Solitude,

sozinho consigo mesmo somente

Laz Muniz
4 min readMar 5, 2019
Ilustração do autor ©LazMuniz

A sensação de estar só muitas vezes é maravilhosa. Muitas vezes é proveitosa, esclarecedora e, principalmente, criativa. Mas sempre passa aquela imagem do depressivo, solitário, coitadinho.

Não vem ao caso, aqui, a questão psicológica da coisa. Mas a questão social. No mais, tudo ao acaso…

Estar só é uma escolha, é querer e principalmente — para poucos — é poder. Não é consequência de uma perda ou falta, mesmo que no sentido contrário da minha ideia de solidão seja isso para muitos. Mas para estar ou ficar só também é necessário ser e existir. Não basta um telefone ou a internet. A presença é importante, mesmo que esteja sozinho consigo mesmo (não, isso não foi pleonasmo).

Por mais que queiramos estar, não estamos. Temos amigos, família, cachorro, gato, peixe e papagaio; temos livros, revistas, Internet, sofá, travesseiro, música, seriados e videogame. Não se trata daquele momento da sua vida em que você se sente sozinho, mas não está — porém não sabe disso e nunca saberá — e nem mesmo daquele momento em que você se sente sozinho e realmente está e se culpa por isso, mas também não faz o mínimo esforço para ter pessoas próximas de você. Trata-se daquele momento único, constante, em que você se vê sentado no sofá de pernas pro ar; saindo de casa para a mesa de um bar carregando um livro, um notebook, bebendo sozinho no balcão; pedalando numa estrada de terra qualquer e dizendo para si mesmo: paz!

E paz ofende!

É o sossego diário de que precisamos sem ter que ouvir vozes, opiniões, entendê-las ou debatê-las e isso se faz necessário na vida de quem curte um silêncio diário, mesmo que no meio de uma balada. É a solidão externa e o silêncio interno. Faz bem para a alma e o ser, e claro, para muitos é diferente. E quanto mais rodeados, melhor.

O amigo te chama pra sair e sua resposta é simplesmente “não quero”. Mas a maioria não quer entender o não querer. Tem que haver uma desculpa plausível, do tipo “estou doente”, “tenho muito trabalho”, “preciso estudar”, “vou receber a minha tia que tá chegando de Mossoró”, “bateu um puta piriri!”, “fui picado pelo mosquito do Zika”. Mas não quero parece uma afronta à dignidade da amizade, uma desfeita, como não fumar cachimbo da paz com o pajé ou beber do sangue do sacrifício do bode.

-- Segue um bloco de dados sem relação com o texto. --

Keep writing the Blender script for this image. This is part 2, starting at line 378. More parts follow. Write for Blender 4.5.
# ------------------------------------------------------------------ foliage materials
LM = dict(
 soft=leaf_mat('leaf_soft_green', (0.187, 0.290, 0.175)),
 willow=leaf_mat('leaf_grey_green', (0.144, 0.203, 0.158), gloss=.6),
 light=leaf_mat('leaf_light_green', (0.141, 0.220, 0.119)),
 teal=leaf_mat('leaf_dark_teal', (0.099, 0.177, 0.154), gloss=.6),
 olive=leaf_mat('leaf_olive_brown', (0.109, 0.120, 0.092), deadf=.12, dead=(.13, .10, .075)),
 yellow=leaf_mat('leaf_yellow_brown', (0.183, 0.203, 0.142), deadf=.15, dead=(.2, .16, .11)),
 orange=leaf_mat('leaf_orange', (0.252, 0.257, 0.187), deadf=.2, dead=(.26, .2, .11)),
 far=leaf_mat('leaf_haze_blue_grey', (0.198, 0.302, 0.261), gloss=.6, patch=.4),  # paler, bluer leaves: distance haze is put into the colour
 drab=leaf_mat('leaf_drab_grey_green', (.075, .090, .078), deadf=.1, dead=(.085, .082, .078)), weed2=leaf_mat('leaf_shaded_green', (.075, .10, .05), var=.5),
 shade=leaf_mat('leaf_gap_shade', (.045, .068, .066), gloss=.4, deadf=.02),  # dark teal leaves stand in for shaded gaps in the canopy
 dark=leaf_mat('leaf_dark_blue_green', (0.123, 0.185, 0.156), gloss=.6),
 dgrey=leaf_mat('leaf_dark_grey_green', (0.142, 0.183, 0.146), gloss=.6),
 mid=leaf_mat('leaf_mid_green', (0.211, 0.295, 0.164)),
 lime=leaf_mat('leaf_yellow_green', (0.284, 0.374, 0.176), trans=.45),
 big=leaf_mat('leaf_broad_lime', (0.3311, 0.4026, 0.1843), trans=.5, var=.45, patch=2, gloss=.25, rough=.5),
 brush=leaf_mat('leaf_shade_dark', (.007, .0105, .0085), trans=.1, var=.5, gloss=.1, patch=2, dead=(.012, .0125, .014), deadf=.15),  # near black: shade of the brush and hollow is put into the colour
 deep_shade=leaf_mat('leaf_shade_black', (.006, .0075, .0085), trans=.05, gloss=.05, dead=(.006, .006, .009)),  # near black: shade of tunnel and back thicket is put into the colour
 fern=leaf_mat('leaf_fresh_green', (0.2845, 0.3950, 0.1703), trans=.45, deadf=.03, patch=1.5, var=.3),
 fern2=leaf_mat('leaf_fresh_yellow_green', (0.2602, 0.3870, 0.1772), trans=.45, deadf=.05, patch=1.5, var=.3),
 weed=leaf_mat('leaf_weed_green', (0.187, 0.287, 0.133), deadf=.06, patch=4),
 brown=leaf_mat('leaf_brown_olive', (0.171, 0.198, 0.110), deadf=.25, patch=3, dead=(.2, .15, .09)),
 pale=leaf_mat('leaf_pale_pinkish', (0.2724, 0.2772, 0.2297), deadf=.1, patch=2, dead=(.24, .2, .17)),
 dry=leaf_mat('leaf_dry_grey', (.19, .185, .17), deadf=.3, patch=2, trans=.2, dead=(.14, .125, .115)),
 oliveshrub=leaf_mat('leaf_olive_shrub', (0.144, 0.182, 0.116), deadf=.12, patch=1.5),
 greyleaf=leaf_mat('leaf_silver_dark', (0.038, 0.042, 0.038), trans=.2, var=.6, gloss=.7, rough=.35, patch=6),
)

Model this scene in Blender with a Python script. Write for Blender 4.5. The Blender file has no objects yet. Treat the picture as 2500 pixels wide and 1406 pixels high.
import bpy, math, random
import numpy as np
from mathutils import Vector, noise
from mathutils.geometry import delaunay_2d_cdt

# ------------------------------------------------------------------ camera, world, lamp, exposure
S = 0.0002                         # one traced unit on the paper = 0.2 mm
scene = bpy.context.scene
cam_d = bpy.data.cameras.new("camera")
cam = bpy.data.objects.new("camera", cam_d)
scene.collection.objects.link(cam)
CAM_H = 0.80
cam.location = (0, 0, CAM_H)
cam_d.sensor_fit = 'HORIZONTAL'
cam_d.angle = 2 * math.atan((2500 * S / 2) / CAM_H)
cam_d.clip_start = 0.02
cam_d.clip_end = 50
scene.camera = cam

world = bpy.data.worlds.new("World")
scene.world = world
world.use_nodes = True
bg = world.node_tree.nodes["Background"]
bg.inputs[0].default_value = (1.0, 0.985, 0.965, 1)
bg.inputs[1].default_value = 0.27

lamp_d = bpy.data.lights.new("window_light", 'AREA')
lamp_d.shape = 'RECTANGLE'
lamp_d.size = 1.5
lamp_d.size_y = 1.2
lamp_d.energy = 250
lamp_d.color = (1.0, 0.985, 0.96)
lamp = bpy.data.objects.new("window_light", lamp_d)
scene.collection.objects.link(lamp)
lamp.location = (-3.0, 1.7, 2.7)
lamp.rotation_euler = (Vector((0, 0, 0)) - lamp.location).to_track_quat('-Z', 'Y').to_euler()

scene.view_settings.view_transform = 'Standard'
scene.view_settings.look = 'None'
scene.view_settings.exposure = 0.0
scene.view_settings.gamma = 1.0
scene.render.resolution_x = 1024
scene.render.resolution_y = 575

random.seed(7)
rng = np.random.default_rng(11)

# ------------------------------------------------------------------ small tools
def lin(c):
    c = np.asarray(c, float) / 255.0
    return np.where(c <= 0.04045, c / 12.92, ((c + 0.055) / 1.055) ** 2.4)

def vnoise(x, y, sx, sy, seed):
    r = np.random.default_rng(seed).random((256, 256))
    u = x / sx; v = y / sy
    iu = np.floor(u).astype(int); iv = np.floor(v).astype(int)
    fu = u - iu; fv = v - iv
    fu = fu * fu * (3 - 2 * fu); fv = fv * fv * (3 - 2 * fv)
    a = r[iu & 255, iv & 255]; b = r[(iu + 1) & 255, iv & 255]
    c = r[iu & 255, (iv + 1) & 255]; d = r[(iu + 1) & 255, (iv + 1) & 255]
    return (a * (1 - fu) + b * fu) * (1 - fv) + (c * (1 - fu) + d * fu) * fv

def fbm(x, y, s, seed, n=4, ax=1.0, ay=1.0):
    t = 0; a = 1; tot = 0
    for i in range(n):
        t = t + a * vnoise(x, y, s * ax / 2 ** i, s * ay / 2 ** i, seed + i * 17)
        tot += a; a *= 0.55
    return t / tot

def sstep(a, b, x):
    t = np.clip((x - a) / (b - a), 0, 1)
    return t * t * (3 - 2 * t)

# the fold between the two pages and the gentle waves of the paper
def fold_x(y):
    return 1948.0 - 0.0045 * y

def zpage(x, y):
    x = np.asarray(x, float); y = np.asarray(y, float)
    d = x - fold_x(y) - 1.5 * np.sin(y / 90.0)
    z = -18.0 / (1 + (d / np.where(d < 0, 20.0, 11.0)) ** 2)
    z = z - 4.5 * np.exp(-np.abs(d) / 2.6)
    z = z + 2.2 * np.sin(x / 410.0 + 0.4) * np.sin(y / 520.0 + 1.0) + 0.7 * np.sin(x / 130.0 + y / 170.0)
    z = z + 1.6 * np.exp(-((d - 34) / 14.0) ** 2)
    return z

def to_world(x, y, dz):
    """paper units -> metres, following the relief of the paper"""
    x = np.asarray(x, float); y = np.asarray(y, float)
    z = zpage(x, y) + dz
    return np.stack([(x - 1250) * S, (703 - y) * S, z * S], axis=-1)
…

Muitas vezes saio por aí “ao deus dará”, sento num bar não tão tranquilo e coloco-me a desenhar meus pensamentos, criar coisas para se trabalhar depois — ou não -, ao som de copos e garrafas brindando nas mesas vizinhas e vozes que se embolam e não fazem o mínimo sentido. E certa vez, numa dessas, naquele momento em que eu mais precisava estar comigo mesmo (sou a minha melhor companhia), apareceu um conhecido já dando tapinha em minhas costas e debruçando sobre os meus ombros, “olha, me deixa ver o que você tá desenhando?”. E a sua atitude chamou a atenção de um casal da mesa ao lado que apontou e disse “desenha a gente aqui, oh!”, e apareceu outra pessoa que estava com este conhecido que entrou por último e minha paz acabou de vez quando todos quiseram fazer uma selfie comigo, mostrando o caderno aberto com o desenho que fiz naquele momento, que era o resultado de minha solitude.

E paz incomoda!

É aquela situação em que você fica constrangido ao ver dois cães atracados em plena via pública cheia de gente e você acha que só você está vendo. Ninguém tá ligando para aquilo, mas você não sabe se olha, se vira o rosto, onde coloca as mãos, se apressa o passo, se muda a direção… Só sente um constrangimento único que lhe dá a impressão que aquela cena é para você, e ninguém mais está vendo e tendo a mesma sensação. Mas, ledo engano. Todos ao seu redor estão constrangidos da mesma forma, tendo a mesma preocupação que você. Esse é o momento da sua vida em que você se sente sozinho, mas não está, mas você não sabe disso e nunca saberá. Mas ninguém respeita os danadinhos dos cãezinhos ensandecidos por sua naturalidade animal e sempre tem um qualquer que vai lá e taca-lhes um balde de água fria, “pouca vergonha!”.

E paz nunca anda sozinha.

A sensação de estar só muitas vezes é maravilhosa, mas estar só consigo mesmo é pleonasmo. E pleonasmo não está na regra.

Laz Muniz,
um sujeito sempre muito bem acompanhado pelos acasos da vida.